Today the nation wrings its collective hands like Lady Macbeth, trying to wash off the stain of blood from its hands. The media, ever reassuring the nation's viewers that we are a nation of right-thinking people, indulges a well-entitled sense of perplexity about this unfathomable circumstance. Although school and workplace shootings have become a staple of American life, people persist in “wondering why these things happen.” There is plenty of evidence in plain sight, of course, but the media will not see it.

“Trickle down” dynamics affect more than economics. The drip, drip, drip of violent behavior is percolating down from the top. Living in a world governed by war profiteers, given the choice between poverty and military service, and taught to believe that problems are solved by gunfire, it is easy to understand how tormented young men so often explode in violence. This time the horror unfolded swiftly in a white enclave of higher education, whereas it occurs steadily and commonly in minority neighborhoods. The LAPD reports 92 homicides, 179 rapes, 3553 robberies, and 3215 aggravated assaults this year already, and no plan is in place to stop it, nor does the nation stop to consider these statistics with shock and regret.

While we are devising a plan to prevent future “Virginia Techs” from destroying the fabric of higher education, we might do well to consider a broader social initiative to bring peace to every street and neighborhood, all across this nation, and in other lands, where young Americans are doing a great deal of shooting under the presumption that it is necessary and honorable service. What if it were not? What if it were simply the needless infliction of grief?

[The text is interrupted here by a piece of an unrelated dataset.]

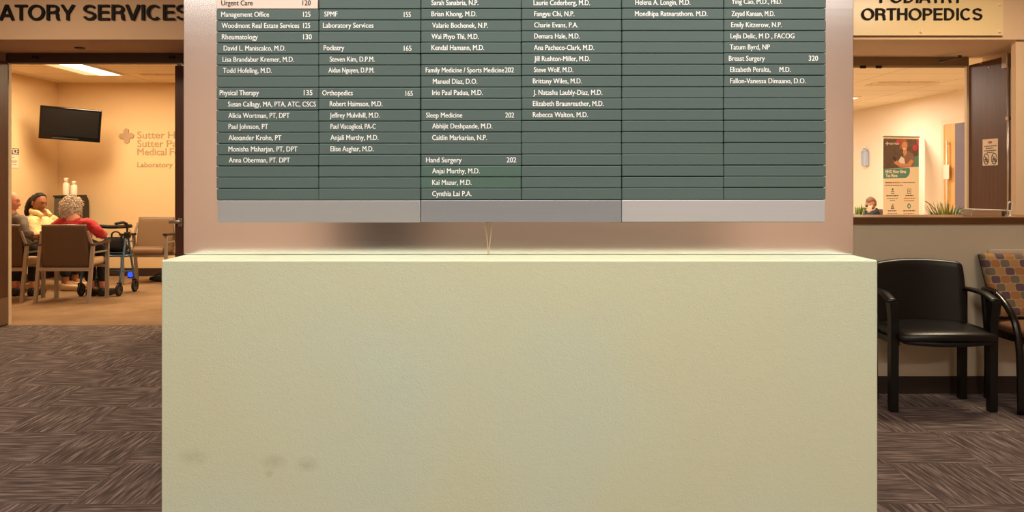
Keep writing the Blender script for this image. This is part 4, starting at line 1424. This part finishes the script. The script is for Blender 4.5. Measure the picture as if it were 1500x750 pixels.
def make_person(label, J, skin_m, top_m, leg_m, shoe_m, face, hair, headk=1.0, male=False, top_name='sweater', up=Vector((0, 0, 1)), collar=None, bulk=1.0, curl=0.5, neck_t=0.68):
    root = thing('person', label, 'person', (J['pelvis'][0], J['pelvis'][1], 0))
    hm = aim(J['head'], face, up)
    b_ = new()
    V = lambda n_: Vector(J[n_])
    # torso and neck
    merge(b_, limb([V('pelvis'), mid(V('pelvis'), V('chest')), V('chest'), V('neck'), V('head') + hm.to_3x3() @ Vector((0, 0.02, -0.03))],
                   [(0.15, 0.11), (0.13, 0.10), (0.135, 0.10), 0.058, 0.055]))
    h_b = head_bm(headk, male); h_b.transform(hm); merge(b_, h_b)
    for sx in (-1, 1):
        e_ = ear_bm(sx, headk); e_.transform(hm); merge(b_, e_)
    for sd in 'rl':
        merge(b_, limb([V('chest'), V('sh_' + sd), V('el_' + sd), V('wr_' + sd)], [0.06, 0.05, 0.038, 0.026]))
        f = (V('wr_' + sd) - V('el_' + sd)).normalized()
        f = Vector(J.get('hf_' + sd, f)).normalized()
        merge(b_, hand_bm(V('wr_' + sd), f, J.get('pd_' + sd, (0, 0, -1)), 1 if sd == 'r' else -1, curl))
        merge(b_, limb([V('pelvis'), V('hip_' + sd), V('kn_' + sd), V('an_' + sd), V('toe_' + sd)], [0.09, 0.085, 0.06, 0.04, 0.035]))
    b_ = remesh(b_, 0.0055, 3)
    obj('body', b_, skin_m, root, world=True, smooth=True)
    # clothing
    b_ = new()
    g_ = bulk
    merge(b_, limb([V('pelvis') + Vector((0, 0, -0.03)), mid(V('pelvis'), V('chest')), V('chest'), V('chest').lerp(V('neck'), neck_t)],
                   [(0.19 * g_, 0.145 * g_), (0.165 * g_, 0.135 * g_), (0.165 * g_, 0.125 * g_), (0.078, 0.072)]))
    for sd in 'rl':
        merge(b_, limb([V('chest').lerp(V('sh_' + sd), 0.35), V('sh_' + sd), mid(V('sh_' + sd), V('el_' + sd)), V('el_' + sd), mid(V('el_' + sd), V('wr_' + sd)), V('el_' + sd).lerp(V('wr_' + sd), 0.93)],
                       [0.08 * g_, 0.068 * g_, 0.062 * g_, 0.058 * g_, 0.054 * g_, 0.046 * g_]))
    b_ = remesh(b_, 0.011, 14)
    folds(b_, 0.007, 17, len(label))
    obj(top_name, b_, top_m, root, world=True, smooth=True)
    if collar:
        f_ = Vector(collar)
        f_.z = 0
        f_.normalize()
        l2 = Vector((-f_.y, f_.x, 0))
        n_ = V('neck')
        pts = [n_ + f_ * 0.115 + l2 * 0.06 - Vector((0, 0, 0.06))]
        for q in range(9):
            a_ = math.radians(50 + 260 * q / 8)
            pts.append(n_ + f_ * 0.088 * math.cos(a_) + l2 * 0.092 * math.sin(a_) + Vector((0, 0, -0.012 - 0.018 * math.cos(a_))))
        pts += [n_ + f_ * 0.115 - l2 * 0.06 - Vector((0, 0, 0.06))]
        b_ = new()
        sweep(b_, smooth_path(pts, 4), 0.022, 0.030, n=10)
        obj('collar', folds(b_, 0.006, 20, 3), top_m, root, world=True, smooth=True)
    b_ = new()
    for sd in 'rl':
        merge(b_, limb([V('pelvis'), V('hip_' + sd), mid(V('hip_' + sd), V('kn_' + sd)), V('kn_' + sd), mid(V('kn_' + sd), V('an_' + sd)), V('kn_' + sd).lerp(V('an_' + sd), 0.86)],
                       [0.12, 0.105, 0.092, 0.078, 0.068, 0.062]))
    b_ = remesh(b_, 0.01, 3)
    folds(b_, 0.006, 12, 5)
    obj('trousers', b_, leg_m, root, world=True, smooth=True)
    for sd in 'rl':
        a_, t_ = V('an_' + sd), V('toe_' + sd)
        d_ = (t_ - a_); d_.z = 0; d_.normalize()
        b_ = new()
        base = Vector((a_.x, a_.y, 0.0))
        m_ = Matrix.Translation(base + d_ * 0.07) @ Matrix.Rotation(math.atan2(d_.y, d_.x), 4, 'Z')
        def shoe(p):
            q = p.copy()
            u = (p.x + 0.13) / 0.26
            q.y *= 0.75 + 0.35 * math.sin(PI * min(1, u * 0.9 + 0.1))
            if p.z > 0:
                q.z = p.z * (1.35 - 0.85 * u)
            return q
        rbox(b_, 0.26, 0.092, 0.085, 0.03, m_ @ Matrix.Translation((0, 0, 0.043)), 8, shoe)
        obj('shoe', b_, shoe_m, root, world=True, smooth=True)
    # face details
    for sx in (-1, 1):
        b_ = new(); lathe(b_, [(0, 0.004), (0.006, 0.003), (0.009, 0)], (0, 0, 0), 12, Matrix.Rotation(PI / 2, 4, 'X'))
        for v in b_.verts:
            v.co = Vector((v.co.x * 1.2 + sx * 0.031 * headk, v.co.y - 0.0865 * headk + 0.25 * abs(v.co.x), v.co.z * 0.4 + 0.005))
        b_.transform(hm); obj('closed_eye', b_, M['eye'], root, world=True)
        b_ = new(); sweep(b_, [Vector((sx * (0.014 + 0.030 * q), -0.0925 + 0.024 * q * q, 0.030 + 0.004 * math.sin(PI * q))) * headk for q in (0, 0.25, 0.5, 0.75, 1)], 0.0025, 0.0035, n=6)
        b_.transform(hm); obj('eyebrow', b_, M['brow'], root, world=True)
    b_ = new(); sweep(b_, [Vector((q * 0.020, -0.0950 + 0.014 * q * q, -0.064)) * headk for q in (-1, -0.5, 0, 0.5, 1)], 0.003, 0.0026, n=6)
    b_.transform(hm); obj('mouth', b_, M['lip'], root, world=True)
    hair(root, hm, headk)
    return root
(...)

Delay in stopping killing is always wrong, and if it seems blameworthy to some people that the college authorities failed to act for 2 hours after the first shooting today, how much more blameworthy that our nation has not yet reversed course in Iraq, years after it became apparent that we could do little but sponsor further carnage. Killing should always be stopped as swiftly as possible, at both the personal and political levels. As individuals, we should personally resolve not to engage in killing people. As members of a self-governing democracy, we should restrain our public officials from kidnapping, torturing, and killing people in other countries. One good deed will lay the foundation for another, and eventually, peace will be the result of our efforts.